Considering these critiques, we must also consider what the goal of the site is to be. If it is to act as a site of awareness of archiving, then it must be designed to ensure both goals are treated respectfully. We must ensure the site is accessible, engaging, and designed to support the story being told while also maintaining the usefulness of a proper archive. That can easily be done by creating separate pages or tabs to separate the interactive piece from the nitty-gritty without treading on either space. Likewise, ensuring there is a space for people to react or record their responses to the site will only benefit it. While these responses need to be properly moderated, much like the Quipu project, they can be time limited to prevent the space from falling into disarray. Finally, the potential political repercussions for putting information onto the web must also be considered. Much like the Quipu project, identities and locations can be hidden for the protection of narrators, though we would have to deal with how that would translate in the archived pages. That is an ethnical and practical debate which potentially cannot be solved in this semester but is something to consider going forward.
[1] Matthew Brown and Karen Tucker, “Unconsented Sterilisation, Participatory Story-Telling, and Digital Counter-Memory in Peru,” Antipode vol. 49, no. 5 (2017): 1188.
[2] Brown and Tucker, “Unconsented Sterilisation,” 1188.
[3] Brown and Tucker, “Unconsented Sterilisation,” 1189.
[4] Brown and Tucker, “Unconsented Sterilisation,” 1189 – 1190.
[5] Maria Court and Rosemarie Lerner, The Quipu Project, accessed Februery 16, 2022, https://interactive.quipu-project.com/#/en/quipu/listen/intronode?currentTime=0&view=thread.

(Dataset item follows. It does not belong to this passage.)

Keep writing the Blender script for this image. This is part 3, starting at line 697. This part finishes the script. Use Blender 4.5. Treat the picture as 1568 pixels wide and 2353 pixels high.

[6] “Archiving Oral History,” Oral History Association, October 2019, https://www.oralhistory.org/archives-principles-and-best-practices-overview/.
Bibliography:
Court, Maria and Rosemarie Lerner. The Quipu Project. Accessed Febury 16, 2022. https://interactive.quipu-project.com/#/en/quipu/intro.
Brown, Matthew and Karen Tucker. "Unconsented Sterilisation, Participatory Story-Telling, and Digital Coutner-Memory in Peru." Antipode, vol. 49, no. 5 (2017): 1186 - 1203.